Annealing is also a method as it relieves the stresses and hardness differences formed during firing and cleanses the palate as it were. Blank slate each firing.

The lee college is renowned for low runout but you will want to introduce a body or full length to the process to moves the shoulders and case walls down a bit.
 
So I am trying to come up with the best die to get consistent neck tension. Its between a FL sizer or a body bump die and a neck sizer,so I was wandering if I went with the neck sizer would I have to start turning necks which I don't want to. If anybody has any other suggestions please let me know. I have a lee collet die but I have never used it until today and I tried it on a couple of cases and it resized the neck like it is suppose to but the bolt was hard to close.

Dont dismiss the Lee Collet just yet... the bolt being hard to close should have nothing to do with the neck sizing, rather it could be from your case shoulder length. I have been using my Lee Collet neck sizing die for reloading 308 with great success. There are a few short videos on youtube about how you can get a little more precision with the collet sizer; basically take it apart, and polish up the contact surfaces of the collet and also the mandrel with some fine grit sand paper and make sure to put a little bit of good grease in there.

If you are firing these rounds from a bolt gun, and only from the same gun, you could JUST neck size using the collet sizer UNTIL the shoulder length becomes excessive, at which point you will need to either FL size or bump the shoulder back a few thousandths. My plan is to only neck size with the collet die until excessive shoulder headspace prevents me from closing the bolt (or it starts to get a little hard). So far I've neck sized 6 or 7 times on Federal ammo with no issue closing the bolt yet.
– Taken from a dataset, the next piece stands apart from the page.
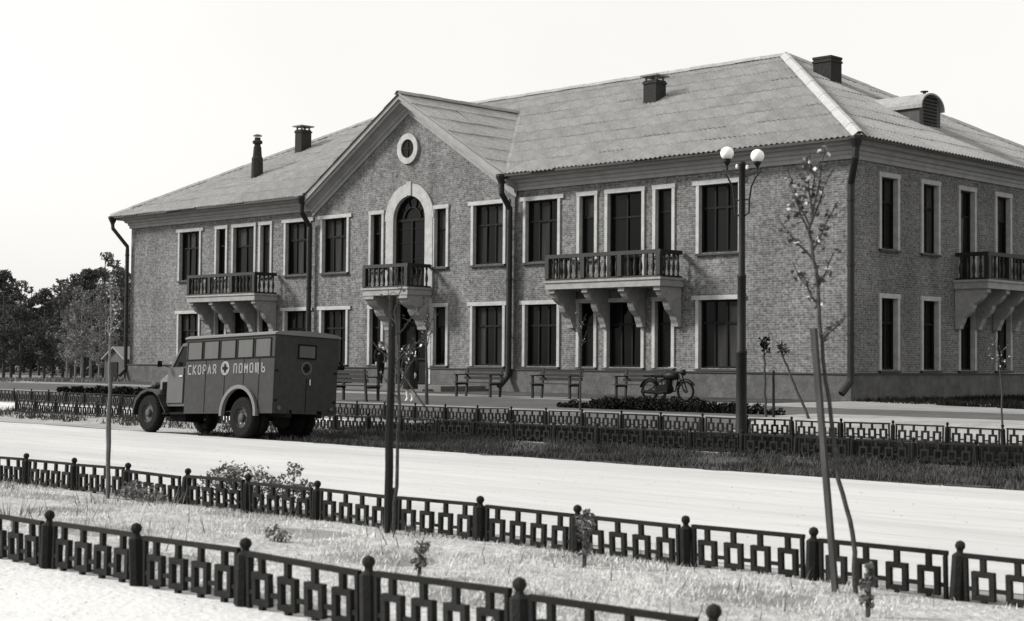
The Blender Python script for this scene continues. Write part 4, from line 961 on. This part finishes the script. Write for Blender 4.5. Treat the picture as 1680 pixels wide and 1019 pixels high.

Once shoulder headspace becomes an issue (probably in a few more reloads) I will use either a FLS die or a bump die to push just the shoulder back about 0.002". Then I will be good to go with just collet neck sizing again. This process is only acceptable in a bolt gun, and for reloading fire formed brass for one specific rifle.
 
That is the problem with the lee collet die,its hitting the shoulders. This rifle was chambered with a palma match reamer with very minimum head space which I like so its not a sloppy chamber. If I use the Lee die I think I would have to shoulder bump on each firing.I also have a forster FL die that I am waiting on a new expander ball for. I was thinking about buying a shoulder bump die and a neck bushing die but I don't know if I went that direction if I would have to start turning necks with Lapua brass.
 
Measure the outside diameter on the neck of a loaded round. Compare that to the reamer or print and see how much space you have. .003 is a tight but safe spot to shoot for. If it's less than that it would be advisable to turn a bit off u less you're keeping it benchrest clean. Might even be necessary once the shoulder migrates up the neck a bit in a few firings. I would just wait for the Forster expander ball and be done with it.
 
I use a bushing at -.002 from loaded diameter then I use 21st century expanding mandrel which ends with -.001 neck tension and imperfections pushed to the outside (to a degree, brass springs back and whatnot). If I wanted 2 thou thension I would use a -.003 bushing and 21st century turning mandrel.